Kunst der „dynamischen Balance“(Ruth C. Cohn)
Im Idealfall können wir das Lernen in der Gruppe als „schöpferisches Miteinander“ erleben, was nicht bedeutet, dass alle Prozesse harmonisch verlaufen. Jeder Gruppenprozess ist störanfällig, kann spannungsgeladen sein und Konflikte zum Vorschein bringen. Das Lernen und das Zusammenarbeiten in der Gruppe ist stets ein Balanceakt, phasenweise ist es eine enorme Kraftanstrengung für alle Beteiligten und dann wieder erscheint es uns wie ein leichtes Spiel aus demuns erstaunliche Kräfte zuwachsen.
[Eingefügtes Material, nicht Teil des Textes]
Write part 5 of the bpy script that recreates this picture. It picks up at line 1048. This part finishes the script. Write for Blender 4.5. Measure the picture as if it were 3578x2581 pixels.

Es gilt die Gegenpole achtsam wahrzunehmen und in Balance zu bringen, ja mehr noch, es gilt die „Polaritäten, als produktive Spannungsfelder aufzufassen und als Entwicklungspotential zu nutzen (Spielmann, S. 145). Nach dem Konzept der Themenzentrierten Interaktion (TZI) von Ruth C. Cohn wird der Gruppenprozess durch vier Faktoren bestimmt: durch die einzelnen Personen (Ich), die Gruppeninteraktionen (Wir), die Aufgabe (Es) oder der Grund warum wir zusammen gekommen sindund den Gegebenheiten im näheren und weiteren Umfeld (Globe). Nach Cohn sind alle vier Faktoren „gleichgewichtige Momente“, die es im Gruppenverlauf zu balancieren gilt. Dynamisches Balancieren ist ein wesentliches Element in der TZI und betont die Spannung und die Beweglichkeit, und damit die Lebendigkeit und Ganzheitlichkeit des Lernens. Zu balancieren heißt, immer wieder das Gleichgewicht zu verlieren und wiederzufinden, heißt die Kehrseite in den Blick zu nehmen und die Gegenpole miteinzubeziehen: Fühlen und Denken, Nähe und Distanz, „Geben und Empfangen, Hören und Sprechen, Aktivität und Ruhe etc.“ (Cohn, S. 161). Die Kunst besteht darin, all diese Aspekte durch einen kontinuierlichen Perspektivwechsel immer wieder neu zu gewichten und auszuloten. Gelingt der Wechsel „beschwingt“ er die Interaktion und wird zu einer „treibenden Kraft für die Lebendigkeit“ der Gruppe und des Miteinander Lernens (Schneider-Landolf u.a., S.142). „Als „Hüter*in der dynamischen Balance“ kommt der Leitung hier eine besondere Verantwortung und Umsicht zu, zugleich sind auch die Lernenden in ihrer Selbstleitung und Eigenverantwortung gefragt und in ihrer Kompetenz sich selbst zu balancieren.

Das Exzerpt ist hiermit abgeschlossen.